(Entries with scene source code)
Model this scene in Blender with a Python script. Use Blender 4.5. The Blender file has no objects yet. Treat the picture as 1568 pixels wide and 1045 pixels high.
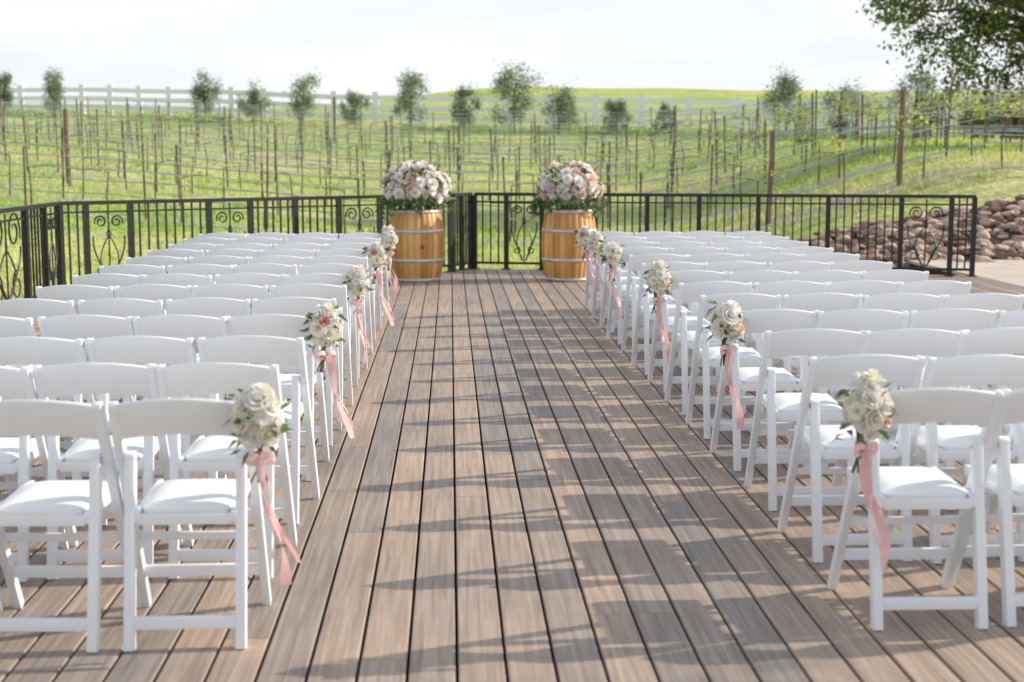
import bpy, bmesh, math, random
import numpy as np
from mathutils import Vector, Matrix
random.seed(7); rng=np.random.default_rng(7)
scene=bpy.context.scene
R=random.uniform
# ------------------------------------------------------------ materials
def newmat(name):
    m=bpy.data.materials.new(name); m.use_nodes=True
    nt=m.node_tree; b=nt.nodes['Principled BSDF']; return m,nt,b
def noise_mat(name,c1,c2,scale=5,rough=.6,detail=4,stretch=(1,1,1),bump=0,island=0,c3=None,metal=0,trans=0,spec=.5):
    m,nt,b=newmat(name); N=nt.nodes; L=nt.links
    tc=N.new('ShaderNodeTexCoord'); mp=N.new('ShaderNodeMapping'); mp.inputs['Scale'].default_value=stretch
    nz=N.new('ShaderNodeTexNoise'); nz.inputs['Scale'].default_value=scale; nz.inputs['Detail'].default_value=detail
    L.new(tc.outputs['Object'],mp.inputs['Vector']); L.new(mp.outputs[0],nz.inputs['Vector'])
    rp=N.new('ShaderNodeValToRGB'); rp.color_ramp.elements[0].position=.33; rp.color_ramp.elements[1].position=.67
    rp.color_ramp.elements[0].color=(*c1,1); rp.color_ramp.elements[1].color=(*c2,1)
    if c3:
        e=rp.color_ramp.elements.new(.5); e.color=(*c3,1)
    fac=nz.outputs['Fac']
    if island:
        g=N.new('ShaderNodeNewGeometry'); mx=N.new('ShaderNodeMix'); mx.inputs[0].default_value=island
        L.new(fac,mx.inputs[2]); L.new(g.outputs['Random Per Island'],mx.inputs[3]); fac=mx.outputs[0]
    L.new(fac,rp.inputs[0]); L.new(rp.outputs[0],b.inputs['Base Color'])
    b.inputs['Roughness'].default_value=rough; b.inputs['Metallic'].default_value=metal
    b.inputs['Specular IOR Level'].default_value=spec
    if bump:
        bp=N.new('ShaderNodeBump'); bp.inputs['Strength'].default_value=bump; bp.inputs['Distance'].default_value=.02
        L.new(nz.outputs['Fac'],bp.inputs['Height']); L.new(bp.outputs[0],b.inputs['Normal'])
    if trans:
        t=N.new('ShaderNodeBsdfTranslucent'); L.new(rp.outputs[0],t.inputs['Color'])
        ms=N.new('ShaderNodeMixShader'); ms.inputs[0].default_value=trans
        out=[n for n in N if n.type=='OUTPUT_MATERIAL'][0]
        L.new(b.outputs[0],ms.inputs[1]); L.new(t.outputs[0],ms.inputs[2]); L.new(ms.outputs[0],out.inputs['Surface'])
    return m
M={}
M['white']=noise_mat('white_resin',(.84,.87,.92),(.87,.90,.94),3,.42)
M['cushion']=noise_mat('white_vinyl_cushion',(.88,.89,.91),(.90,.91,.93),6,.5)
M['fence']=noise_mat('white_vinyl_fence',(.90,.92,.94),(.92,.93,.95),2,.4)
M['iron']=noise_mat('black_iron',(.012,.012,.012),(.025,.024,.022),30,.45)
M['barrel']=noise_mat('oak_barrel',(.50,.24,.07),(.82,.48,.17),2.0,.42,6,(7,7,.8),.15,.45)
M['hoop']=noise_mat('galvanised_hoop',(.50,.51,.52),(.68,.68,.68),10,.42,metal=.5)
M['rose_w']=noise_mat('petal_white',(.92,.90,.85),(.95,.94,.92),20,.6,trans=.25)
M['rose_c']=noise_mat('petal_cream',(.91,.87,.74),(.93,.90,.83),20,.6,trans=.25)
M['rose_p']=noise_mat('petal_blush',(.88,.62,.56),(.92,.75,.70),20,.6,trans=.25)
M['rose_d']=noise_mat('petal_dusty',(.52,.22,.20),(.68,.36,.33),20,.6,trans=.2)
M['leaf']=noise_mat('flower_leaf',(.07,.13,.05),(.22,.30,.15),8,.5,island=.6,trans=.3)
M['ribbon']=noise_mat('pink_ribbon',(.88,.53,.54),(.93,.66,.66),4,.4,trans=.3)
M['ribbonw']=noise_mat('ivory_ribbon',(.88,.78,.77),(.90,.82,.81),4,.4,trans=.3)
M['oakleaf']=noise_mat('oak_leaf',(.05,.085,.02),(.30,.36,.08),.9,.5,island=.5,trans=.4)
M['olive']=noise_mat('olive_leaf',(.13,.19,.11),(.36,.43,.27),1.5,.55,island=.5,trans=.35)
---
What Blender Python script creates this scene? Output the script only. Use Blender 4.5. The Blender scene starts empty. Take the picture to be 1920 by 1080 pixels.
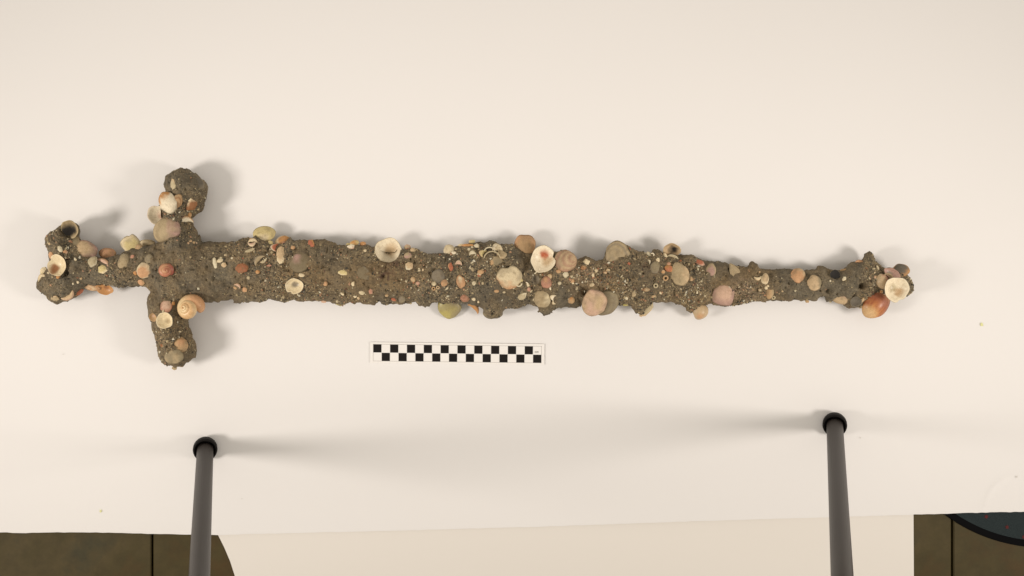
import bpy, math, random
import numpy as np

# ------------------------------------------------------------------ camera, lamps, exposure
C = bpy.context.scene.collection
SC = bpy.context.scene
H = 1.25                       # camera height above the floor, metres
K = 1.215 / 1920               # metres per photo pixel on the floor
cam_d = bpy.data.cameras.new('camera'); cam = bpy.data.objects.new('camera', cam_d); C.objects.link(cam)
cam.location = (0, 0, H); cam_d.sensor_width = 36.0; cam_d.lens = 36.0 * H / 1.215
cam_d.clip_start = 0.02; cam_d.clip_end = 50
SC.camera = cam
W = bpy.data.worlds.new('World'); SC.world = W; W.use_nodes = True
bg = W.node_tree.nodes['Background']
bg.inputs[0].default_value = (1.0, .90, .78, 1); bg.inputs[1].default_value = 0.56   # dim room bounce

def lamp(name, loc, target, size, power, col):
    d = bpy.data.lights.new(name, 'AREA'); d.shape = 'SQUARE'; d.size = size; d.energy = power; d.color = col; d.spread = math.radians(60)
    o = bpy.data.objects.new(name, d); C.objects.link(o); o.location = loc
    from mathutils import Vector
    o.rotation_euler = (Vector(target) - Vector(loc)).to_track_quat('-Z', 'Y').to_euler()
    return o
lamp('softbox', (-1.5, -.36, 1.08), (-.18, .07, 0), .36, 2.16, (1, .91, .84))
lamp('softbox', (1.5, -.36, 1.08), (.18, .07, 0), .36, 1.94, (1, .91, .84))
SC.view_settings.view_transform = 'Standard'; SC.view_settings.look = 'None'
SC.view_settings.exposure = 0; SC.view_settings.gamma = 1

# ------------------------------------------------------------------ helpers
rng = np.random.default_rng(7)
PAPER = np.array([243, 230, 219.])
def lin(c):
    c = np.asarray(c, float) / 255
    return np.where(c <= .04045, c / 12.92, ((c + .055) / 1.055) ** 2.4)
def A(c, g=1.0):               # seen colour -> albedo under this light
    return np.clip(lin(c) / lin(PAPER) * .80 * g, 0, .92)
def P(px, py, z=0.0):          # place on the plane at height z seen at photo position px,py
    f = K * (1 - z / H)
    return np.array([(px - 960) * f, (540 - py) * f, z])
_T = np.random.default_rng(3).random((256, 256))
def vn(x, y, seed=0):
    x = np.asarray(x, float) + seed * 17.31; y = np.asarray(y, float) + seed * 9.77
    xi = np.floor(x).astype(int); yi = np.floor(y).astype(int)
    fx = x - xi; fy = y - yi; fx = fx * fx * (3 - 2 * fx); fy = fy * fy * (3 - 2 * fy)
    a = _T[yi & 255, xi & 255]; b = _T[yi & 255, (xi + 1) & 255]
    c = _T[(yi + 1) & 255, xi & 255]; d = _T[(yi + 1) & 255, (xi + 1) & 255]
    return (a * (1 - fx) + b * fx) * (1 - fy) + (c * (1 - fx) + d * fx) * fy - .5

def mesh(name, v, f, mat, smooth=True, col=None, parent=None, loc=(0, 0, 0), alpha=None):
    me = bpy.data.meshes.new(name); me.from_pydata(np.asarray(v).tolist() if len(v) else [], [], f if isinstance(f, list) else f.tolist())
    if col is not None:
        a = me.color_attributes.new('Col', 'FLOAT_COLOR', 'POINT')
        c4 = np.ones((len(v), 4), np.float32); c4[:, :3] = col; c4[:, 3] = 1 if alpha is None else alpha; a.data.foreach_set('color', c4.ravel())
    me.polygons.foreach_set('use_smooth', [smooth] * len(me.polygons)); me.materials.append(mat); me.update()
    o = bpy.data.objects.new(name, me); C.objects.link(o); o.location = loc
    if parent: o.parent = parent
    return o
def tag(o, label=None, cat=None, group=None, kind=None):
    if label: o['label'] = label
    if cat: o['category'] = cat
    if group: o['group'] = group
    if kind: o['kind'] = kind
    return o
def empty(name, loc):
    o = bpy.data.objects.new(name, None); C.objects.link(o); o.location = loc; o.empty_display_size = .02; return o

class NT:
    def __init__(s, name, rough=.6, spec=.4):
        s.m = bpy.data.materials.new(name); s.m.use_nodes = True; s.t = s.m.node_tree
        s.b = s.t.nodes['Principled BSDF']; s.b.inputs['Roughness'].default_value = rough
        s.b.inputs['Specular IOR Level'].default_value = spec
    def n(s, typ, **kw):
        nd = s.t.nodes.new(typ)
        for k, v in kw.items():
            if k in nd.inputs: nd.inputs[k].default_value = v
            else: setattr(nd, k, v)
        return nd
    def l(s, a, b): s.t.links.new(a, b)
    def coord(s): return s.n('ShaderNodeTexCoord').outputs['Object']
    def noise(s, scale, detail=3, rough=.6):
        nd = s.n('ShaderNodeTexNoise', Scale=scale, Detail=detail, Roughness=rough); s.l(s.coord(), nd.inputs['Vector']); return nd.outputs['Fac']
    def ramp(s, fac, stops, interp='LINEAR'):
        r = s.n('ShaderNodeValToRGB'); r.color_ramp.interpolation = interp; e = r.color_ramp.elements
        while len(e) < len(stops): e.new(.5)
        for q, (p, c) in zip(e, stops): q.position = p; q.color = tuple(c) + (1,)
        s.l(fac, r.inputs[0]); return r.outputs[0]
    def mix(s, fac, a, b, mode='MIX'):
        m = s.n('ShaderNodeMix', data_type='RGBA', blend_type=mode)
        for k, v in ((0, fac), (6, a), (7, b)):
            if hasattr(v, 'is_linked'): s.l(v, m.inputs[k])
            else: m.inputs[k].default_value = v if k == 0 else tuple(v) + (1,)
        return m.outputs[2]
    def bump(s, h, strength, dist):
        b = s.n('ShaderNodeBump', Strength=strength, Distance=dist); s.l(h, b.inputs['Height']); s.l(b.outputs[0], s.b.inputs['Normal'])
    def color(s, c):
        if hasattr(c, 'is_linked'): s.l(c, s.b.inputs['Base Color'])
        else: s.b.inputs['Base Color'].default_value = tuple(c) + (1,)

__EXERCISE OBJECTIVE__
Pull out only the lines from the one with "What Blender Python" up to and including the one with "SC.view_settings.exposure = 0;", and drop any pictures along the way.

__EXPECTED ANSWER__
What Blender Python script creates this scene? Output the script only. Use Blender 4.5. The Blender scene starts empty. Take the picture to be 1920 by 1080 pixels.
import bpy, math, random
import numpy as np

# ------------------------------------------------------------------ camera, lamps, exposure
C = bpy.context.scene.collection
SC = bpy.context.scene
H = 1.25                       # camera height above the floor, metres
K = 1.215 / 1920               # metres per photo pixel on the floor
cam_d = bpy.data.cameras.new('camera'); cam = bpy.data.objects.new('camera', cam_d); C.objects.link(cam)
cam.location = (0, 0, H); cam_d.sensor_width = 36.0; cam_d.lens = 36.0 * H / 1.215
cam_d.clip_start = 0.02; cam_d.clip_end = 50
SC.camera = cam
W = bpy.data.worlds.new('World'); SC.world = W; W.use_nodes = True
bg = W.node_tree.nodes['Background']
bg.inputs[0].default_value = (1.0, .90, .78, 1); bg.inputs[1].default_value = 0.56   # dim room bounce

def lamp(name, loc, target, size, power, col):
    d = bpy.data.lights.new(name, 'AREA'); d.shape = 'SQUARE'; d.size = size; d.energy = power; d.color = col; d.spread = math.radians(60)
    o = bpy.data.objects.new(name, d); C.objects.link(o); o.location = loc
    from mathutils import Vector
    o.rotation_euler = (Vector(target) - Vector(loc)).to_track_quat('-Z', 'Y').to_euler()
    return o
lamp('softbox', (-1.5, -.36, 1.08), (-.18, .07, 0), .36, 2.16, (1, .91, .84))
lamp('softbox', (1.5, -.36, 1.08), (.18, .07, 0), .36, 1.94, (1, .91, .84))
SC.view_settings.view_transform = 'Standard'; SC.view_settings.look = 'None'
SC.view_settings.exposure = 0; SC.view_settings.gamma = 1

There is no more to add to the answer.